5 August 2014 | By GCR Staff | 0 Comments

The world’s top building firms may want to talk to four students from Australia after they beat off competition from 20 countries to take top spot in an online construction business simulation game.

The unique, six-month competition tested their business skills and required them to make decisions on staffing levels, bidding, managing cash flow and even seeking investment opportunities.

The students, from Australia’s RMIT University, beat university teams from 20 countries in the contest, organised by the Chartered Institute of Building (CIOB), called the Global Student Challenge.

The four, Frederick William Austin, Luke Christopher Mitrione, Joel Mitchell and Oscar Macleod Savage, will split the £2,000 cash prize and will be entered into an industry mentoring programme. (They are pictured above with tutors Mark Vines and Dr Peter Wong.)

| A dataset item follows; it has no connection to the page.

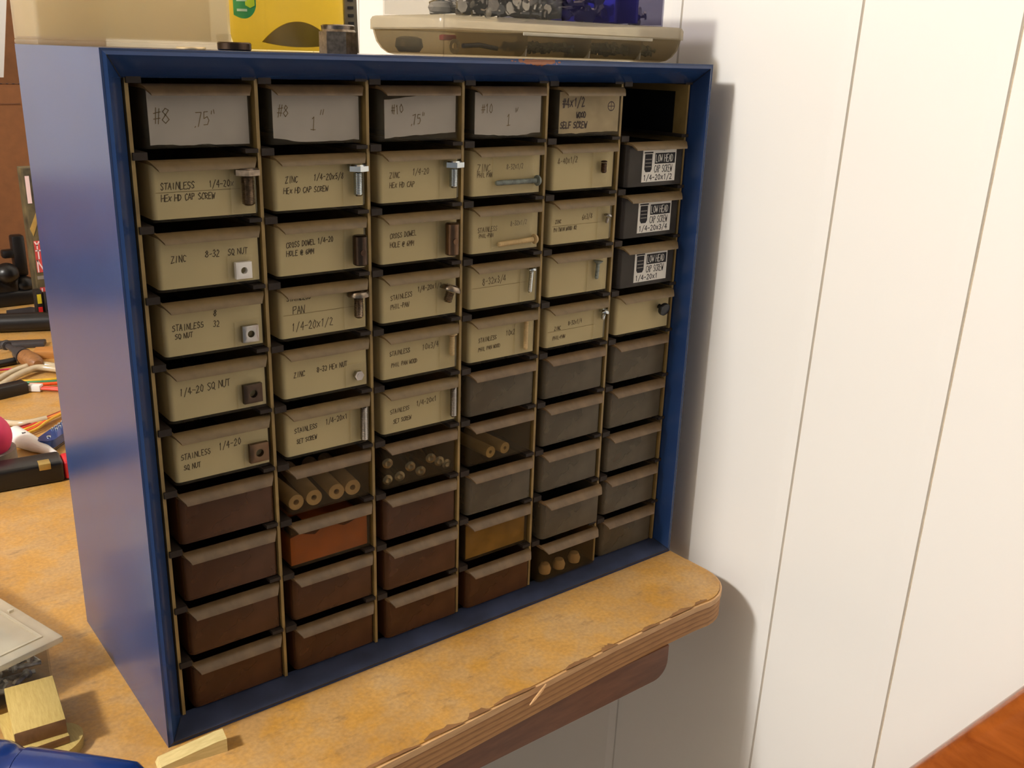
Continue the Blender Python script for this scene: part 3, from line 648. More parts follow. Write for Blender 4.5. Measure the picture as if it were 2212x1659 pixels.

The competition took place over six rounds and involved teams from 20 countries including Australia, Hong Kong, the UK and the US.

The winners narrowly beat finalists from Glasgow Caledonian University and the University of Hong Kong.

The contest used Windows-based MERIT software (for Management Enterprise Risk Innovation and Teamwork), first developed at Loughborough University in 1988 to train young professionals as part of modules in their degree programmes.

The CIOB says that each team’s members were assigned different managerial functions to help foster responsibility and team working, with the success or failure of the simulated company often dependent on effective interaction between the different roles.

The students became the virtual company’s board of directors. Two local non-executives could be appointed to advise them, but these non-execs were not allowed to participate actively in the team’s decision making.

During the qualifying rounds, teams played against the computer, with each game lasting eight weeks. Each week they were required to make a submission that covered three months of “game time”, which meant the game lasted two years in total.

During the second round, the game was rigged so that there were fewer jobs to bid for to encourage greater competition among the teams to win virtual projects.

The top six best-performing teams in the competition then went head-to-head at a final staged in Hong Kong last week.

“RMIT University have shown that they have what is needed to thrive in construction and that their talents would be an enviable asset for any business in any sector,” said Alan Crane, Past President of the CIOB. “You are only as good as your competition and all the teams offered a serious challenge.”

The sponsors for Global Student Challenge 2014 were Hong Kong’s Chun Wo Development Holdings and Singapore’s Yau Lee Construction.